La sentenza di primo grado del processo Rinascita-Scott, che ha coinvolto 338 imputati appartenenti a alcune delle più potenti cosche della ‘Ndrangheta nella provincia di Vibo Valentia, è stata emessa oggi nell’aula bunker di Lamezia Terme in Calabria.
Il processo, durato quasi tre anni, ha visto sul banco degli accusati capi e affiliati delle famiglie mafiose e personaggi noti della politica e delle forze dell’ordine locali.
I giudici hanno inflitto pene severe ai principali imputati: 28 anni di carcere a Pasquale Bonavota, il capo clan di Sant’Onofrio arrestato ad aprile dopo cinque anni di latitanza, 26 anni al boss Nicola Bonavota e 30 anni a Domenico Bonavota e Saverio Razionale.
In totale, sono state emesse condanne pari a oltre duemila anni di reclusione per un totale di 207 condannati.
I reati contestati agli imputati sono stati infatti gravi e numerosi, e riguardano diverse forme di criminalità organizzata. Tra le accuse principali ci sono quelle di associazione mafiosa, ovvero di far parte di un’organizzazione criminale di stampo mafioso, e di concorso esterno in associazione mafiosa, ovvero di aver favorito o agevolato le attività di tale organizzazione. Altri reati sono quelli di estorsione, ovvero di aver costretto delle persone a pagare somme di denaro o a cedere beni o servizi con minacce o violenze, e di traffico di droga, ovvero di aver prodotto, importato, esportato, venduto o ceduto sostanze stupefacenti o psicotrope. Alcuni imputati sono anche accusati di abuso d’ufficio, ovvero di aver violato i doveri del proprio ufficio pubblico per ottenere un vantaggio personale o per danneggiare qualcuno, e di usura, ossia l’aver prestato denaro a tassi di interesse esorbitanti, sfruttando la situazione di bisogno o di difficoltà delle vittime.

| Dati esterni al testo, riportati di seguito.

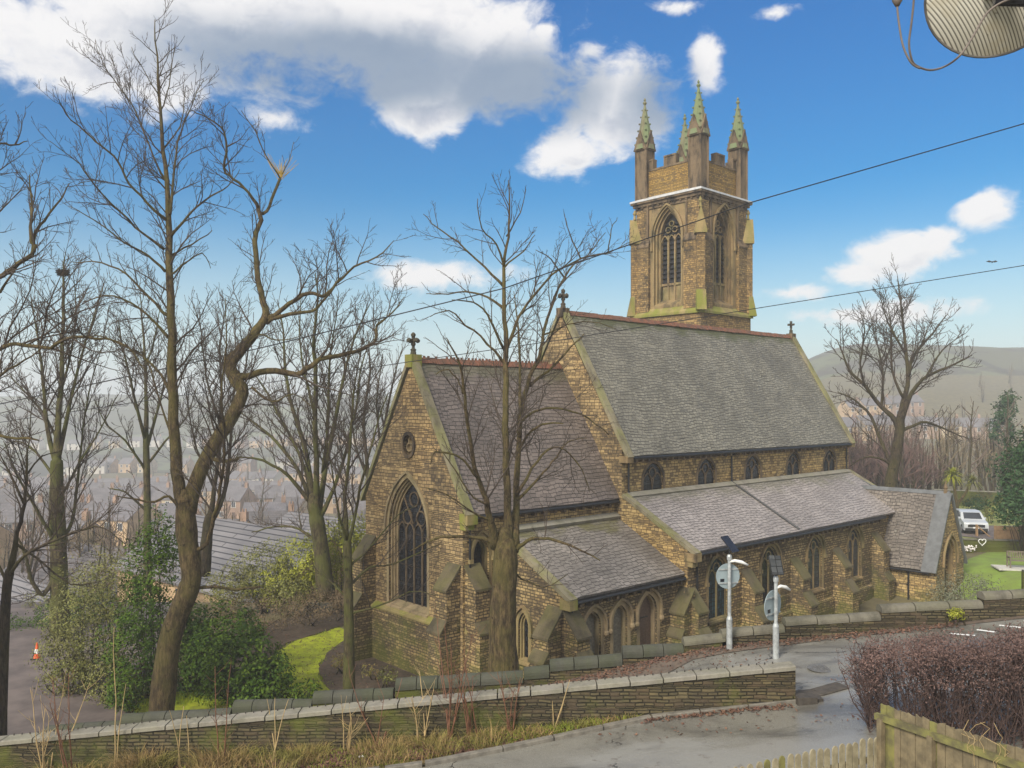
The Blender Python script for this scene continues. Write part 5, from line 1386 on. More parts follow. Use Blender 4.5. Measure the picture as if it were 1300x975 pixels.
# big tree off the left edge whose limbs reach into the picture
T4_trunk = [(-75, 945, 18), (-70, 800, 16), (-62, 600, 14), (-60, 470, 12), (-55, 380, 9)]
T4 = [
 [(-58, 390, 6), (-20, 365, 5), (3, 349, 4.4), (24, 335, 4), (44, 317, 3.6), (38, 300, 2.8), (40, 262, 2.2), (37, 223, 1)],
 [(42, 320, 2.8), (45, 296, 2.6), (63, 272, 2), (82, 244, 1.4), (88, 232, .6)],
 [(-60, 470, 5), (-20, 452, 4), (0, 443, 3.4), (21, 436, 3.2), (63, 441, 2.8), (87, 429, 2.4), (122, 429, 1.8), (160, 440, 1.2), (185, 470, .6)],
 [(-56, 400, 4), (-10, 378, 3), (0, 370, 2.4), (12, 352, 1.8), (22, 340, .8)],
 [(-56, 385, 5), (-50, 300, 4), (-30, 220, 3), (0, 183, 2), (17, 185, 1.6), (35, 178, .7)],
 [(-58, 520, 4), (-30, 540, 3), (5, 555, 2.6), (30, 556, 2.2), (50, 558, 1.2)],
 [(-58, 560, 3.4), (-20, 500, 2.6), (10, 470, 2), (40, 452, 1.2), (60, 430, .6)],
]
traced_tree('edge_tree', 'bare tree at the left edge with only its side limbs in view', T4_trunk, T4, 25.5, 41)

# slim trees and the other trees of the churchyard's left side
T5_trunk = [(0, 946, 7), (4, 831, 6.4), (8, 754, 5.8), (12, 727, 5.4)]
T5 = [[(12, 727, 5), (23, 677, 3.8), (31, 640, 2.8), (34, 600, 2), (36, 560, 1.2), (42, 500, .5)], [(12, 735, 3), (30, 705, 2.6), (62, 690, 2.2), (95, 675, 1.8), (130, 670, 1.2), (158, 690, .6)],
      [(10, 745, 2.6), (-10, 700, 2), (-30, 660, 1.2)], [(31, 640, 2), (12, 600, 1.6), (-5, 570, .8)], [(33, 604, 1.6), (52, 580, 1.2), (80, 572, .6)], [(20, 690, 2), (60, 720, 1.6), (90, 742, 1.2), (130, 738, .6)]]
traced_tree('slim_edge_tree', 'slim crooked bare tree standing at the left edge by the tarmac', T5_trunk, T5, 27.0, 43, NEAR, ('bark_dark', 'twig'))
T6_trunk = [(443, 868, 7.5), (443, 800, 6.5), (442, 740, 6), (441, 690, 5)]
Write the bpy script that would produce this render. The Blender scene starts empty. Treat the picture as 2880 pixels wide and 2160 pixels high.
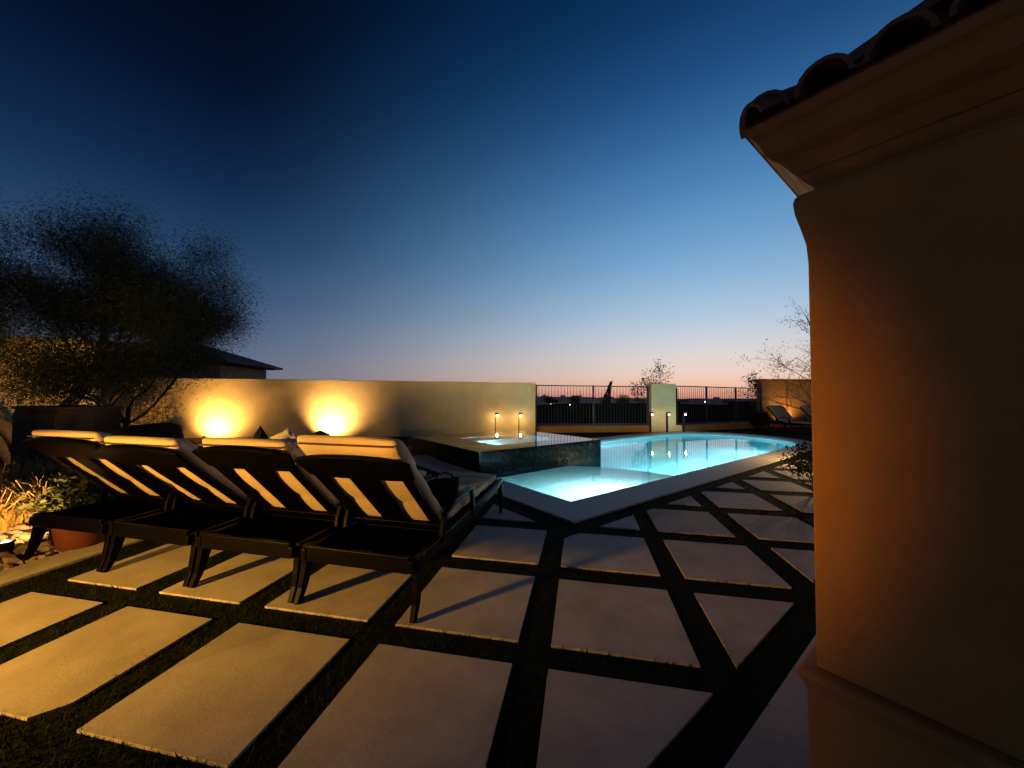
import bpy, bmesh, math, random
from mathutils import Vector, Matrix, noise
R = math.radians
C = bpy.context.scene.collection
S = bpy.context.scene

# ---------------------------------------------------------------- camera
cam_d = bpy.data.cameras.new('camera'); cam = bpy.data.objects.new('camera', cam_d); C.objects.link(cam)
cam_d.sensor_width = 36.0; cam_d.lens = 36.0 * 1018.95 / 2880.0
cam_d.clip_start = 0.05; cam_d.clip_end = 20000
PITCH, ROLL, EYE = 0.0349, 0.0077, 1.4
cam.matrix_world = Matrix.Translation((0, 0, EYE)) @ Matrix.Rotation(PITCH, 4, 'X') @ Matrix.Rotation(R(90), 4, 'X') @ Matrix.Rotation(ROLL, 4, 'Z')
S.camera = cam

# ---------------------------------------------------------------- view and sampling
S.view_settings.view_transform = 'Standard'; S.view_settings.look = 'None'
S.view_settings.exposure = 0.0; S.view_settings.gamma = 1.0
S.cycles.use_denoising = True
S.cycles.max_bounces = 10; S.cycles.transmission_bounces = 8; S.cycles.transparent_max_bounces = 8
S.cycles.sample_clamp_indirect = 40.0; S.cycles.caustics_reflective = False; S.cycles.caustics_refractive = True

# ---------------------------------------------------------------- dusk sky: colour by elevation, warmer and brighter towards the afterglow
W = bpy.data.worlds.new('World'); S.world = W; W.use_nodes = True
nt = W.node_tree; nt.nodes.clear()
def N(t, **k):
    n = nt.nodes.new(t)
    for a, b in k.items(): setattr(n, a, b)
    return n
def ML(op, a, b=None, clamp=False):
    m = N('ShaderNodeMath', operation=op, use_clamp=clamp)
    for i, v in enumerate((a, b)):
        if v is None: continue
        if isinstance(v, (int, float)): m.inputs[i].default_value = v
        else: nt.links.new(v, m.inputs[i])
    return m.outputs[0]
GLOW_AZ = 30.0      # degrees to the right of the view direction
tc = N('ShaderNodeTexCoord'); sep = N('ShaderNodeSeparateXYZ'); nt.links.new(tc.outputs['Generated'], sep.inputs[0])
el = ML('MULTIPLY', ML('ARCSINE', sep.outputs['Z']), 180 / math.pi)
gx, gy = math.sin(R(GLOW_AZ)), math.cos(R(GLOW_AZ))
hl = ML('MAXIMUM', ML('SQRT', ML('ADD', ML('MULTIPLY', sep.outputs['X'], sep.outputs['X']), ML('MULTIPLY', sep.outputs['Y'], sep.outputs['Y']))), 1e-4)
caz = ML('DIVIDE', ML('ADD', ML('MULTIPLY', sep.outputs['X'], gx), ML('MULTIPLY', sep.outputs['Y'], gy)), hl)
azd = ML('MULTIPLY', ML('ARCCOSINE', caz), 180 / math.pi)
def ramp(fac, pts, lo, hi):
    t = ML('DIVIDE', ML('SUBTRACT', fac, lo), hi - lo, True)
    r = N('ShaderNodeValToRGB'); cr = r.color_ramp; cr.interpolation = 'B_SPLINE'
    while len(cr.elements) > 1: cr.elements.remove(cr.elements[-1])
    for i, (p, c) in enumerate(pts):
        e = cr.elements[0] if i == 0 else cr.elements.new((p - lo) / (hi - lo))
        e.position = (p - lo) / (hi - lo); e.color = (*c, 1)
    nt.links.new(t, r.inputs[0]); return r.outputs[0]
GLOW = [(-4, (.10, .045, .05)), (-1.0, (.45, .16, .14)), (0.2, (.72, .27, .20)), (1.5, (.92, .51, .35)), (3.5, (.86, .66, .55)),
        (7, (.70, .68, .70)), (12, (.40, .57, .75)), (19, (.185, .395, .65)), (27, (.080, .245, .50)), (36, (.018, .095, .27)), (45, (.004, .036, .125)), (55, (.001, .009, .038)), (75, (.001, .004, .018))]
AWAY = [(-4, (.05, .045, .06)), (-0.5, (.12, .12, .16)), (1, (.17, .17, .215)), (3.5, (.135, .16, .23)), (7, (.090, .135, .225)), (12, (.042, .092, .185)), (19, (.012, .042, .108)),
        (27, (.0032, .0145, .050)), (36, (.0008, .0032, .013)), (48, (.0004, .0010, .004)), (75, (.0003, .0006, .003))]
fz = ML('DIVIDE', azd, 71.0, True)
sm = N('ShaderNodeMapRange', interpolation_type='SMOOTHSTEP'); nt.links.new(fz, sm.inputs['Value'])
mx = N('ShaderNodeMix', data_type='RGBA'); nt.links.new(sm.outputs[0], mx.inputs[0])
nt.links.new(ramp(el, GLOW, -4, 75), mx.inputs[6]); nt.links.new(ramp(el, AWAY, -4, 75), mx.inputs[7])
bg = N('ShaderNodeBackground'); bg.inputs[1].default_value = 1.0
out = N('ShaderNodeOutputWorld'); nt.links.new(mx.outputs[2], bg.inputs[0]); nt.links.new(bg.outputs[0], out.inputs[0])

# ---------------------------------------------------------------- materials
MATS = {}
def mat(name, col, rough=.7, metal=0.0, var=.0, scale=8.0, bump=0.0, bscale=60.0, emit=None, estr=0.0, spec=.5, col2=None, stretch=None):
    if name in MATS: return MATS[name]
    m = bpy.data.materials.new(name); m.use_nodes = True; t = m.node_tree; b = t.nodes['Principled BSDF']
    b.inputs['Base Color'].default_value = (*col, 1); b.inputs['Roughness'].default_value = rough
    b.inputs['Metallic'].default_value = metal; b.inputs['Specular IOR Level'].default_value = spec
    tcx = t.nodes.new('ShaderNodeTexCoord'); src = tcx.outputs['Object']
    if stretch:
        mp = t.nodes.new('ShaderNodeMapping'); mp.inputs['Scale'].default_value = stretch; t.links.new(src, mp.inputs[0]); src = mp.outputs[0]
    if var > 0 or col2:
        n = t.nodes.new('ShaderNodeTexNoise'); n.inputs['Scale'].default_value = scale; n.inputs['Detail'].default_value = 6; n.inputs['Roughness'].default_value = .62
        t.links.new(src, n.inputs['Vector'])
        mr = t.nodes.new('ShaderNodeMapRange'); mr.inputs[1].default_value = .3; mr.inputs[2].default_value = .7; t.links.new(n.outputs[0], mr.inputs[0])
        mi = t.nodes.new('ShaderNodeMix'); mi.data_type = 'RGBA'; t.links.new(mr.outputs[0], mi.inputs[0])
        c2 = col2 or tuple(min(1, c * (1 + var)) for c in col); c1 = col if col2 else tuple(c * (1 - var) for c in col)
        mi.inputs[6].default_value = (*c1, 1); mi.inputs[7].default_value = (*c2, 1); t.links.new(mi.outputs[2], b.inputs['Base Color'])
    if bump > 0:
        n2 = t.nodes.new('ShaderNodeTexNoise'); n2.inputs['Scale'].default_value = bscale; n2.inputs['Detail'].default_value = 5; t.links.new(src, n2.inputs['Vector'])
        bp = t.nodes.new('ShaderNodeBump'); bp.inputs['Strength'].default_value = bump; bp.inputs['Distance'].default_value = .02
        t.links.new(n2.outputs[0], bp.inputs['Height']); t.links.new(bp.outputs[0], b.inputs['Normal'])
    if emit:
        b.inputs['Emission Color'].default_value = (*emit, 1); b.inputs['Emission Strength'].default_value = estr
    MATS[name] = m; return m
STUCCO = mat('stucco', (.78, .63, .34), .92, var=.10, scale=2.2, bump=.45, bscale=55)
STUCCO2 = mat('house_stucco', (.42, .20, .055), .92, var=.13, scale=4, bump=.32, bscale=120)
PAVER = mat('paver_concrete', (.40, .37, .33), .8, var=.22, scale=2.6, bump=.08, bscale=70)
_t = PAVER.node_tree; _b = _t.nodes['Principled BSDF']; _l = _b.inputs['Base Color'].links[0]; _src = _l.from_socket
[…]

Altri reati, sempre collegati al modus operandi mafioso, riguardano il riciclaggio e la ricettazione di denaro, di beni o valori provenienti da attività illecite, la detenzione illegale di armi ed esplosivo, il traffico di influenze illecite, ovvero di aver sfruttato la propria posizione o le proprie relazioni per interferire con l’attività della pubblica amministrazione, il trasferimento fraudolento di valori, ovvero di aver sottratto o occultato beni o capitali per eludere le norme fiscali o le azioni dei creditori, e la rivelazione e utilizzazione di segreto d’ufficio, ovvero di aver divulgato o usato informazioni riservate relative al proprio ufficio pubblico.
Nonostante il maxi processo sia un duro colpo all’ Ndrangheta la mafia, rimanendo ancorata alla protezione dell’ intelligence Usa, resta ancora una presenza assai forte nel nostro Paese e debellarla sarà un processo lungo, soprattutto se continueremo a fare parte della Nato.